For centuries, probably millennia (but I don’t have the material evidence for you) mankind has been fascinated by bird plumage and has used it as body adornment.  Feathers become imbued with specific meanings, for many ethnic groups they become a fundamental part of the costumes/objects they use to communicate with spirits and gods. They become part of the rituals of life and death.

The use of bird feathers is very much connected to their availability/rarity, as well as their appearance. For example in Europe in the middle ages brightly coloured birds were virtually unknown. The stunning, colourful feathers of Amazonian and Pan-American birds only became known after the “discovery” of the Americas in 1492. These birds (in the Caribbean and Latin American countries) must have charmed the fresh-off-the-ship Europeans with their appearance and song. Soon they became covetable and tradable – dead or alive.  We begin to see feathers in European portraiture, in one form or another, by the early decades of the 1500s. Either they appear as decoration on the attire of savages (thus confirming the use of feathers and the use of specific costume by different ethnic groups in these distant lands. Today we would take this as evidence of developed and communicative local cultures – back then they were just savages dressed in bird feathers and little else).

Vasco Fernandes,Adoration of the Magi,1501-6,Grao Vasco mus, Viseu,Portugal

Vasco Fernandes, Adoration of the Magi, 1501-6c, Grao Vasco museum, Viseu, Portugal

In this Portuguese religious painting of the three kings paying homage to the baby Jesus, we see Balthazar, the traditionally “ethnic” king, represented as an Amazonian chief from deepest Brazil. His facial features and skin tone are a clear indication of his ethnic origin as is the feather crown he wears on his head. He has however been “covered up” for modesty’s sake with a pair of silk breeches in the European tradition.

Occasionally we find portraits of European sitters in ethnic costume which includes feathers

Adrien Hanneman possibly Mary Princess of Orange, 1655c, Franz Hals museum Nethrlands

Adrien Hanneman, possibly Mary Princess of Orange, 1655c, Franz Hals museum, Netherlands

By the 17th century such portraits had become a fashion. In the portrait above Princess Mary is extremely fashionable in a white three-quarter sleeve shiny silk dress. The close-fitting pearl necklace and the pearl drop earings perfectly contemporary. But  she is also wearing an exotic turban vaguely reminiscent of those worn by  Persian pashas or  Indian maharajhas (incidentally both masculine). The turban is topped by large ostrich feathers which have been dyed red. Her body is draped in a cloak made of red/orange, white and black feathers. These are sewn onto a base fabric and the garment is lined in brocaded european silk. The feather-work looks original i.e. made in the Americas to local ethnic tradition.
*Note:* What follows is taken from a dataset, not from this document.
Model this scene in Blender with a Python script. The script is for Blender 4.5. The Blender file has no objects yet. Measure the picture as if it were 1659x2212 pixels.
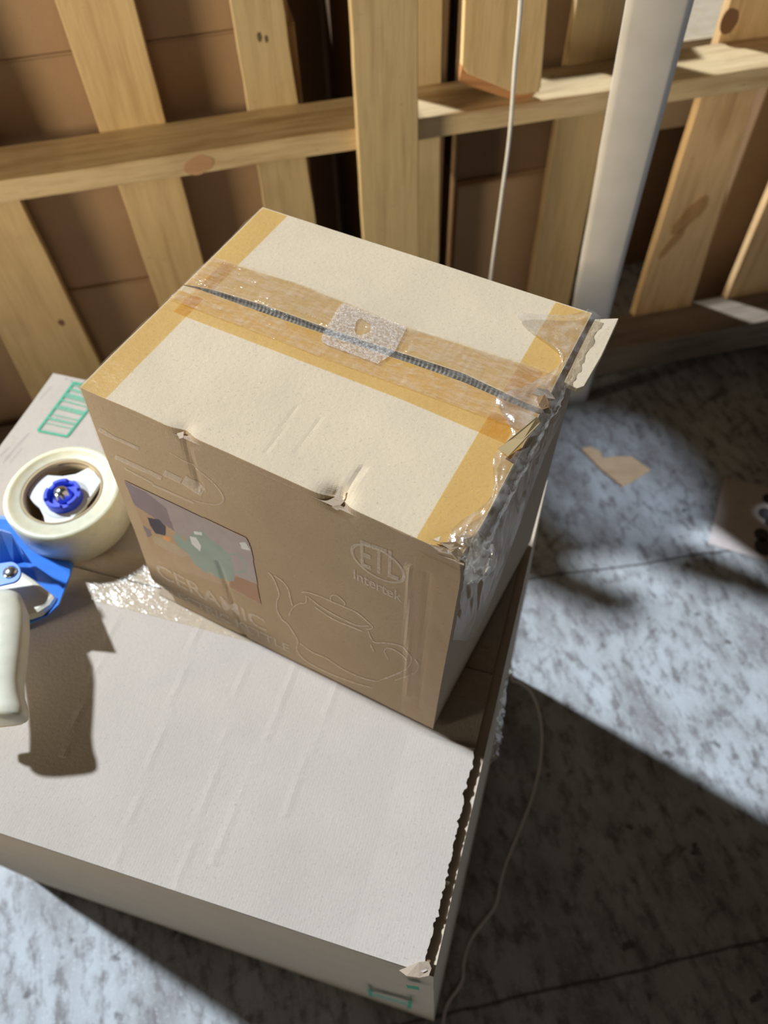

The jewelled  pin used to secure the cloak to the left shoulder is also European. The overall effect is startling and the intention was undoubtedly symbolic. By wearing such incongruous items of ethnic apparel the Princess is alluding to far off places and people. A statement of power made through items of dress associated with power in other cultures  (the chief’s cloak, the high-ranking or aristocrat’s headdress). By mid 1600s european countries such as England and Holland were asserting their power overseas in the name of trade (the East India companies already well established) and soon, imperialism.